In "Liebesfalle" hingegen greift auch Fitz zur Gewalt. Verbaler Gewalt. Er hält Vorlesungen sehr unkonventioneller Art und kann trotzdem mit den Auswirkungen seiner Lehre ganz und gar nicht umgehen. Er selbst ist ein heftig psychologisierender Redner. Das Missverhältnis zwischen dieser Fiktion des „Immer-Deuten-Müssens“ und der recht einfach gestrickten Realität ist es, was die seelische Verkrüppelung einer zu kurz Gekommenen gerade biegt. Denkt sie zumindest. Die Liebe zu diesem Versteher Fitz lässt die junge Frau geradezu austicken. Der Sex wird benutzt, um den Opfern ihre eigene Einfachheit anzuzeigen. Leider nimmt das für die jungen Kerle nie ein gutes Ende. Auch der Konflikt mit den beiden Kontrahentinnen, welche um des Doktors Zuneigung rangeln, bricht wieder auf. Ist doch nun eine Dritte dazu gestoßen, die den Misanthropen ihr Eigen nennen will.
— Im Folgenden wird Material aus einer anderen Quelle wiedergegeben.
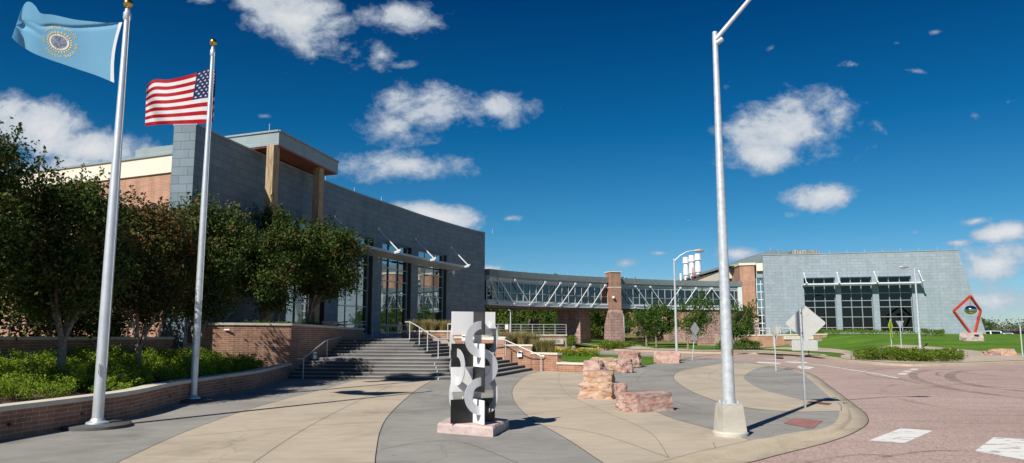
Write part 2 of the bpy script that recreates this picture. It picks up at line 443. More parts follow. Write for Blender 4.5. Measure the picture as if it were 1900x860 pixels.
M['block_r'] = brickmat('blue_grey_shingle', (0.262, 0.322, 0.362), (0.297, 0.360, 0.402), (0.20, 0.25, 0.285), 0.9, 0.38, 0.012, rough=0.55, bstr=0.6, var=0.12, mscale=1.4)
M['stone'] = brickmat('rock_faced_quartzite', (0.36, 0.225, 0.195), (0.46, 0.31, 0.275), (0.25, 0.165, 0.145), 0.75, 0.31, 0.02, rough=0.9, bstr=1.0, var=0.3, mscale=2.2)
M['fascia'] = brickmat('grey_metal_fascia', (0.27, 0.325, 0.33), (0.29, 0.345, 0.35), (0.20, 0.24, 0.245), 3.0, 0.16, 0.006, rough=0.45, bstr=0.4, var=0.08)
M['fascia_bridge'] = brickmat('grey_metal_panel', (0.17, 0.21, 0.215), (0.195, 0.24, 0.245), (0.13, 0.155, 0.16), 0.5, 0.6, 0.008, rough=0.5, bstr=0.3, var=0.08)
M['roof_metal'] = brickmat('standing_seam_roof', (0.21, 0.255, 0.26), (0.225, 0.27, 0.275), (0.15, 0.19, 0.19), 0.5, 60.0, 0.02, rough=0.45, bstr=0.4, var=0.06)
M['white_metal'] = plain('white_painted_steel', (0.62, 0.66, 0.68), 0.4, 0.0, var=0.04)
M['pale_metal'] = plain('pale_blue_steel', (0.40, 0.45, 0.48), 0.4, 0.0, var=0.05)
M['alu_frame'] = plain('window_aluminium', (0.42, 0.46, 0.48), 0.35, 0.3, var=0.04)
M['galv'] = plain('galvanised_steel', (0.58, 0.62, 0.65), 0.42, 0.35, var=0.15, scale=9)
M['alu_pole'] = plain('brushed_aluminium_pole', (0.66, 0.69, 0.72), 0.42, 0.55, var=0.07, scale=4)
M['gold'] = plain('gold_ball', (0.72, 0.42, 0.10), 0.25, 1.0, var=0.05)
M['rail'] = plain('painted_handrail', (0.55, 0.57, 0.57), 0.4, 0.2, var=0.05)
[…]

Am Ende dieser dritten Staffel bleibt die Erkenntnis, ein Stück bestes intelligentes Fernsehen erlebt zu haben. Einige Dialoge und Szenen an sich bleiben lange im Gedächtnis. Ebenso die aschfahlen, fast hässlichen Gesichter, die die Abgründe achso zivilisierter moderner Menschen vor Augen halten. Gespräche und Auseinandersetzungen, die schon nur als Zuschauer weh tun. Ein Helfer, dem selbst geholfen werden muss, der aber von niemand anderem Hilfe erwarten kann als von sich selbst. Er weiß es und dafür hasst er leider nicht nur sich, sondern die gesamte Welt.